● SUPPLIED MATERIAL

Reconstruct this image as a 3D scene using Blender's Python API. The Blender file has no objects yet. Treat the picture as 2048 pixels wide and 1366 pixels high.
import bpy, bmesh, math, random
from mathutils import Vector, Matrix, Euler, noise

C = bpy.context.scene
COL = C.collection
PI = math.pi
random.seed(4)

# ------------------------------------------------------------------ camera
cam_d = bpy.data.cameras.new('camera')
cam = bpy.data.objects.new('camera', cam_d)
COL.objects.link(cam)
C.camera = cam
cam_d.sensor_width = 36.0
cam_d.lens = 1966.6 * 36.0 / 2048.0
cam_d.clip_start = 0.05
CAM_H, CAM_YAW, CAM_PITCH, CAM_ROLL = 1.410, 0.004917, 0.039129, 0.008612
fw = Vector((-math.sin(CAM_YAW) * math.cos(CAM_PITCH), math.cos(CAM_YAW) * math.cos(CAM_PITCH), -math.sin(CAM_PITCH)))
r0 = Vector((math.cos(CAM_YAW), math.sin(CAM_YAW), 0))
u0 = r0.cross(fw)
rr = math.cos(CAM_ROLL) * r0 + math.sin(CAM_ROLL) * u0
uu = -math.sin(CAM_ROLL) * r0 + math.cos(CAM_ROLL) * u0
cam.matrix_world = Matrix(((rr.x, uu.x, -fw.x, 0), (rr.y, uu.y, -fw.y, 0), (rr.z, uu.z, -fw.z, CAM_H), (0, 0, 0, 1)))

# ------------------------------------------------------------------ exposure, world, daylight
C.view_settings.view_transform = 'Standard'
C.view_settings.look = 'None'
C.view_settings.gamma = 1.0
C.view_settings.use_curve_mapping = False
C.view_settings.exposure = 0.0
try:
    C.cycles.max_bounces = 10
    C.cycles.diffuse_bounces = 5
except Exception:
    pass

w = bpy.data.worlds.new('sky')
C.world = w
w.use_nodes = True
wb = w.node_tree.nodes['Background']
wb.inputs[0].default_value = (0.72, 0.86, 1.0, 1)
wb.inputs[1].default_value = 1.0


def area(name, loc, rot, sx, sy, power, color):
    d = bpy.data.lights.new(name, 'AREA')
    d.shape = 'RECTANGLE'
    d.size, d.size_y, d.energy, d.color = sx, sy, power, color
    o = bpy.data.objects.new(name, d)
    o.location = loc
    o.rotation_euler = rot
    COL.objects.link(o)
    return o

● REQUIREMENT
Lines that hold "scene" are the ones to copy; find all of them.

● EXPECTED ANSWER
Reconstruct this image as a 3D scene using Blender's Python API. The Blender file has no objects yet. Treat the picture as 2048 pixels wide and 1366 pixels high.
C = bpy.context.scene